SUPPLIED DATA
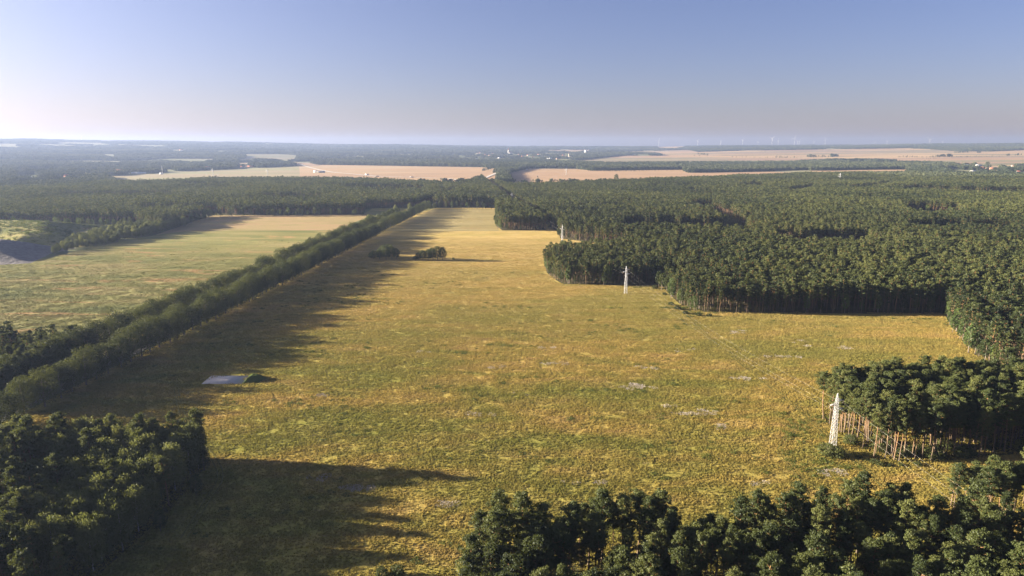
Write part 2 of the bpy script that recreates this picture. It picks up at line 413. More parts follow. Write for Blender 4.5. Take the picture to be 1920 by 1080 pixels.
us = np.arange(-700, 2621, 3.5); azs = np.arctan((us-960)/F_PX)
rest = np.linspace(azs[-1], azs[0]+2*math.pi, 90)[1:-1]
azs = np.concatenate([azs, rest]); NA = len(azs)
Ds = np.concatenate([[0.5], np.linspace(60, 2150, 22), 2150*np.exp(np.linspace(0, math.log(12500/2150), 200))[1:], np.linspace(12900, 17500, 8)])
ND = len(Ds)
AA, DD = np.meshgrid(azs, Ds); GX = DD*np.sin(AA); GY = DD*np.cos(AA); GZ = terr(GX, GY)
V = np.stack([GX, GY, GZ], -1).reshape(-1, 3)
ii, jj = np.meshgrid(np.arange(ND-1), np.arange(NA), indexing='ij'); j2 = (jj+1) % NA
Q = np.stack([ii*NA+jj, ii*NA+j2, (ii+1)*NA+j2, (ii+1)*NA+jj], -1).reshape(-1, 4)[:, ::-1]
cen = V[Q].mean(1); cl = cover(cen[:, 0], cen[:, 1])
mg, n, l, out = newmat('ground_cover'); ge = n.new('ShaderNodeNewGeometry')
f = noise(n, l, mapping(n, l, ge.outputs['Position'], (.5,1.5,1)), .004, 6, .7)
bsdf(n, l, out, ramp(n, l, f, [(.3, (.06,.075,.035)), (.52, (.11,.12,.055)), (.66, (.22,.20,.10))]), .95, .05); M['ground'] = mg
for k, (nm, on) in enumerate(zip(names, ['ground', 'wheat_field', 'green_field', 'upland_field', 'hillside_field'])):
    q = Q[cl == k]
    if not len(q): continue
    uq, inv = np.unique(q, return_inverse=True)
    o = link(on, npmesh(on, V[uq], quads=inv.reshape(-1, 4), mats=[M[nm]], smooth=True)); tag(o, kind='structure')

def sheet(name, poly, z, mat):
    import mathutils
    t = mathutils.geometry.tessellate_polygon([[Vector((x, y, 0)) for x, y in poly]])
    me = bpy.data.meshes.new(name); me.from_pydata([(x, y, z) for x, y in poly], [], [tuple(a) for a in t]); me.materials.append(mat)
    me.update(); me.calc_loop_triangles()
    if me.polygons and me.polygons[0].normal.z < 0: me.flip_normals()
    return tag(link(name, me), kind='structure')
AVX = lambda Y: -203+.056*(Y-415)          # centre of the avenue's right-hand row
meadow_poly = [(AVX(60)-5,60),(AVX(1310)-5,1310),(450,1310),(520,60)]
sheet('meadow', meadow_poly, .03, M['meadow'])
sheet('mown_meadow', [gp(812,392), gp(935,392), gp(935,432.5), gp(1036,433.5), gp(720,433.5)], .06, M['topmeadow'])
lf = [(-950, gp(0,500)[1]-60), gp(-60,497), gp(90,483), gp(240,450), gp(290,441), gp(352,433), gp(620,432), gp(735,398), (AVX(1100)-21,1100), (AVX(250)-21,250), (-950,250)]
sheet('pasture', lf, .03, M['pasture'])
sheet('brown_field', [gp(290,441), gp(352,433), gp(630,431.5), gp(700,402), gp(400,402)], .05, M['stubble'])
sheet('grass_verge', [gp(680,403), gp(700,389), gp(830,386), (AVX(1110)-15,1110), gp(722,403)], .035, M['pasture'])
sheet('avenue_road', [(AVX(60)-13,60),(AVX(2400)-13,2400),(AVX(2400)-7,2400),(AVX(60)-7,60)], .08, M['asphalt'])

# ------------------------------------------------------------------ tree shapes
def puffs_mesh(puffs, per, size, seed, up=.0, droop=0.0, jit=.55, shell=(.55,.75)):
    r = np.random.default_rng(seed); P = np.array([p[:3] for p in puffs]); RR = np.array([p[3:6] for p in puffs])
    k = len(P)*per; idx = np.repeat(np.arange(len(P)), per)
    d = r.normal(size=(k, 3)); d[:, 2] += up; d /= np.linalg.norm(d, axis=1)[:, None]
    c = P[idx]+d*RR[idx]*(shell[0]+shell[1]*r.random((k, 1))**.8)
    if droop: c[:, 2] -= r.random(k)**2*droop
    nrm = d/RR[idx]; nrm /= np.linalg.norm(nrm, axis=1)[:, None]
    nrm += r.normal(size=(k, 3))*jit; nrm /= np.linalg.norm(nrm, axis=1)[:, None]
    t = np.cross(nrm, r.normal(size=(k, 3))); t /= np.linalg.norm(t, axis=1)[:, None]; b = np.cross(nrm, t)
    s = size*r.uniform(.6, 1.35, (k, 1)); s2 = s*r.uniform(.45, .8, (k, 1))
    if droop: 
        b = b*.4+np.array([0,0,-1.]); b /= np.linalg.norm(b, axis=1)[:, None]; s2 = s*1.3
    v = np.stack([c-t*s-b*s2*.3, c-b*s2*r.uniform(.6,1.2,(k,1)), c+t*s*r.uniform(.7,1.2,(k,1))+b*s2*.2, c+b*s2], 1).reshape(-1, 3)
    return v, np.arange(k*4).reshape(-1, 4)

def pine_parts(seed, H, level, bare=.5):
    r = random.Random(seed); mb = MB(); bx, by = r.uniform(-.6,.6), r.uniform(-.6,.6)
    ax = lambda z: Vector((bx*(z/H)**2+.15*math.sin(z*.35+seed), by*(z/H)**2+.15*math.cos(z*.3+seed), z))
    nseg = {0: 9, 1: 6, 2: 3}[level]; ns = {0: 7, 1: 5, 2: 3}[level]
    r0 = {0: .19, 1: .21, 2: .28}[level]
    mb.tube([ax(H*.97*i/nseg) for i in range(nseg+1)], [r0*(1.25 if i == 0 else 1)*(1-.8*i/nseg)+.02 for i in range(nseg+1)], ns, False)
    nl = {0: 30, 1: 18, 2: 9}[level]; puffs = []; ga = r.uniform(0, 6.28)
    shape = r.uniform(.75, 1.15)
    for i in range(nl):
        t = (i+.5)/nl; z = H*(bare+(.96-bare)*t**.9); ga += 2.4+r.uniform(-.4,.4)
        prof = (math.sin(math.pi*min(1, .22+.72*t))**.8)
        Lb = (.8+1.9*prof*r.uniform(.5,1.2))*shape
        if t > .93: Lb *= .45
        el = r.uniform(.05,.45)+.5*t; base = ax(z)
        d = Vector((math.cos(ga)*math.cos(el), math.sin(ga)*math.cos(el), math.sin(el)))
        tip = base+d*Lb
        if level < 2: mb.tube([base, base+d*Lb*.55+Vector((0,0,-.1)), tip], [.06,.045,.02], 4 if level == 0 else 3, False)
        m = {0: 3, 1: 2, 2: 1}[level]
        for j in range(m):
            q = base.lerp(tip, 1-.33*j if m > 1 else .95)+Vector((r.uniform(-.45,.45), r.uniform(-.45,.45), r.uniform(-.1,.45)))
            rr = r.uniform(.38,.8)*(1.0 if j == 0 else .8)*{0:1,1:1.15,2:1.6}[level]
            puffs.append((*q, rr, rr, rr*.68))
    top = ax(H*.98)
    for j in range({0: 4, 1: 2, 2: 1}[level]):
        rr = r.uniform(.4,.75)*{0:1,1:1.15,2:1.5}[level]; puffs.append((top.x+r.uniform(-.6,.6), top.y+r.uniform(-.6,.6), top.z-.2+r.uniform(-.5,.3), rr, rr, rr*.75))
    for j in range({0: 9, 1: 4, 2: 0}[level]):     # dead snags under the crown
        z = H*r.uniform(.25, bare); a = r.uniform(0, 6.28); d = Vector((math.cos(a), math.sin(a), r.uniform(-.2,.3)))
        mb.tube([ax(z), ax(z)+d*r.uniform(.5,1.5)], [.035,.01], 3, False)
    per, size = {0: (62, .19), 1: (24, .34), 2: (15, .62)}[level]
    fv, fq = puffs_mesh(puffs, per, size, seed, up=.25, jit=.8)
    return mb, fv, fq

def crown_parts(seed, H, rad, z0, n, per, size, level=0, droop=0, tr=.3, lobes=0):
    r = random.Random(seed); mb = MB(); hz = (H-z0)/2; cz = z0+hz; puffs = []
    for i in range(n):
        k = i+.5; ph = math.acos(1-2*k/n); th = math.pi*(1+5**.5)*k+r.uniform(-.3,.3)
        if ph > 2.55 and not lobes: continue
        rr = r.uniform(.78,1.08); s = rad*r.uniform(.22,.36)
        bul = 1+.18*math.sin(th*2+seed)*math.sin(ph*3+seed*2)
        puffs.append((rad*.8*rr*bul*math.cos(th)*math.sin(ph), rad*.8*rr*bul*math.sin(th)*math.sin(ph), cz+hz*.84*rr*math.cos(ph), s, s, s*(.8 if not droop else 1.1)))
    mb.tube([(0,0,0),(.1,0,H*.25),(0,.1,H*.55),(0,0,H*.85)], [tr*1.2,tr*.9,tr*.55,tr*.15], 7 if level == 0 else 4, False)
    for i in range(9 if level == 0 else 4):
        a = r.uniform(0,6.28); z = H*r.uniform(.2,.6); L = rad*r.uniform(.5,.85)
        mb.tube([(0,0,z),(math.cos(a)*L*.6,math.sin(a)*L*.6,z+L*.5),(math.cos(a)*L,math.sin(a)*L,z+L*.9)], [tr*.4,tr*.25,.03], 4, False)
    fv, fq = puffs_mesh(puffs, per, size, seed, up=.15, droop=droop, jit=.5, shell=(.82,.24) if not droop else (.55,.75))
    return mb, fv, fq

def two_meshes(name, parts, bark, leaf):
    mb, fv, fq = parts
    return mb.mesh(name+'_trunk', [bark], True), npmesh(name+'_crown', fv, quads=fq, mats=[leaf])
def one_mesh(name, parts, bark, leaf):
    mb, fv, fq = parts; nv = len(mb.v)
    V = np.concatenate([np.array([tuple(v) for v in mb.v]), fv])
    Qd = np.concatenate([np.array(mb.q), fq+nv]); qm = np.concatenate([np.zeros(len(mb.q)), np.ones(len(fq))])
    T = np.array(mb.t) if mb.t else None
    return npmesh(name, V, quads=Qd, tris=T, mats=[bark, leaf], qm=qm)

SLIM0 = [two_meshes('tall_pine', pine_parts(30+i, 19.5+i*.5, 0, .63), M['pine_bark'], M['pine']) for i in range(4)]
PINE0 = [two_meshes('pine', pine_parts(10+i, 18+(i % 4)*.9, 0, [.44,.52,.38,.56][i % 4]), M['pine_bark'], M['pine']) for i in range(9)]
AVE0 = [two_meshes('lime', crown_parts(40+i, 18.5, 7.4, .0, 84, 95, .27, 0, 0, .38), M['bark'], M['leaf_dark']) for i in range(6)]
BIR0 = [two_meshes('birch', crown_parts(60+i, 17.5, 3.6, .8, 60, 90, .21, 0, 2.2, .15), M['birch_bark'], M['leaf_light']) for i in range(5)]
MIX0 = [two_meshes('oak', crown_parts(80+i, 14.5, 4.4, .5, 66, 76, .25, 0, 0, .26), M['bark'], M['leaf_mid']) for i in range(5)]
BUSH0 = [two_meshes('bush', crown_parts(90+i, 2.4, 1.6, -.5, 26, 60, .14, 0, 0, .06, 1), M['bark'], M['leaf_mid']) for i in range(3)]

def protos(name, meshes):
    c = bpy.data.collections.new(name)
    for i, me in enumerate(meshes):
        c.objects.link(bpy.data.objects.new('%s_shape_%02d' % (name, i), me))
    return c
C_near = protos('pine_near', [one_mesh('pine_near', pine_parts(10+i, 18+(i % 4)*.9, 0, [.44,.52,.38,.56][i % 4]), M['pine_bark'], M['pine']) for i in range(9)])
C_mid = protos('pine_mid', [one_mesh('pine_mid', pine_parts(110+i, 18+(i % 4)*.8, 1, [.42,.5,.36,.54][i % 4]), M['pine_bark'], M['pine']) for i in range(10)])
C_far = protos('pine_far', [one_mesh('pine_far', pine_parts(210+i, 18+(i % 4)*.8, 2, .5), M['pine_bark'], M['pine']) for i in range(8)])
C_leaf = protos('leafy_mid', [one_mesh('leafy_mid', crown_parts(310+i, 15+i % 3, 4.0, 1.5, 34, 22, .55, 1, 0, .3), M['bark'], [M['leaf_mid'], M['leaf_dark'], M['young']][i % 3]) for i in range(6)])
def clump(seed):
    r = random.Random(seed); V = []; Qs = []; b = 0
    for i in range(9):
        x, y = r.uniform(-1,1)*8, r.uniform(-1,1)*8; h = r.uniform(13,19)
        pf = [(x+r.uniform(-2,2), y+r.uniform(-2,2), h*k, rr, rr, rr) for k, rr in ((.25,2.8),(.5,3.2),(.75,3.0),(.9,2.2))]
        v, q = puffs_mesh(pf, 9, 1.9, seed*31+i, up=.2); V.append(v); Qs.append(q+b); b += len(v)
    return npmesh('woodland', np.concatenate(V), quads=np.concatenate(Qs), mats=[M['far_tree']])
C_clump = protos('woodland', [clump(400+i) for i in range(6)])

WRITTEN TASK
The lines from the top of the data above through the one holding "smooth=True)); tag(o, kind='structure')" are to be repeated exactly, and only those, with no pictures.

THE REPLY
Write part 2 of the bpy script that recreates this picture. It picks up at line 413. More parts follow. Write for Blender 4.5. Take the picture to be 1920 by 1080 pixels.
us = np.arange(-700, 2621, 3.5); azs = np.arctan((us-960)/F_PX)
rest = np.linspace(azs[-1], azs[0]+2*math.pi, 90)[1:-1]
azs = np.concatenate([azs, rest]); NA = len(azs)
Ds = np.concatenate([[0.5], np.linspace(60, 2150, 22), 2150*np.exp(np.linspace(0, math.log(12500/2150), 200))[1:], np.linspace(12900, 17500, 8)])
ND = len(Ds)
AA, DD = np.meshgrid(azs, Ds); GX = DD*np.sin(AA); GY = DD*np.cos(AA); GZ = terr(GX, GY)
V = np.stack([GX, GY, GZ], -1).reshape(-1, 3)
ii, jj = np.meshgrid(np.arange(ND-1), np.arange(NA), indexing='ij'); j2 = (jj+1) % NA
Q = np.stack([ii*NA+jj, ii*NA+j2, (ii+1)*NA+j2, (ii+1)*NA+jj], -1).reshape(-1, 4)[:, ::-1]
cen = V[Q].mean(1); cl = cover(cen[:, 0], cen[:, 1])
mg, n, l, out = newmat('ground_cover'); ge = n.new('ShaderNodeNewGeometry')
f = noise(n, l, mapping(n, l, ge.outputs['Position'], (.5,1.5,1)), .004, 6, .7)
bsdf(n, l, out, ramp(n, l, f, [(.3, (.06,.075,.035)), (.52, (.11,.12,.055)), (.66, (.22,.20,.10))]), .95, .05); M['ground'] = mg
for k, (nm, on) in enumerate(zip(names, ['ground', 'wheat_field', 'green_field', 'upland_field', 'hillside_field'])):
    q = Q[cl == k]
    if not len(q): continue
    uq, inv = np.unique(q, return_inverse=True)
    o = link(on, npmesh(on, V[uq], quads=inv.reshape(-1, 4), mats=[M[nm]], smooth=True)); tag(o, kind='structure')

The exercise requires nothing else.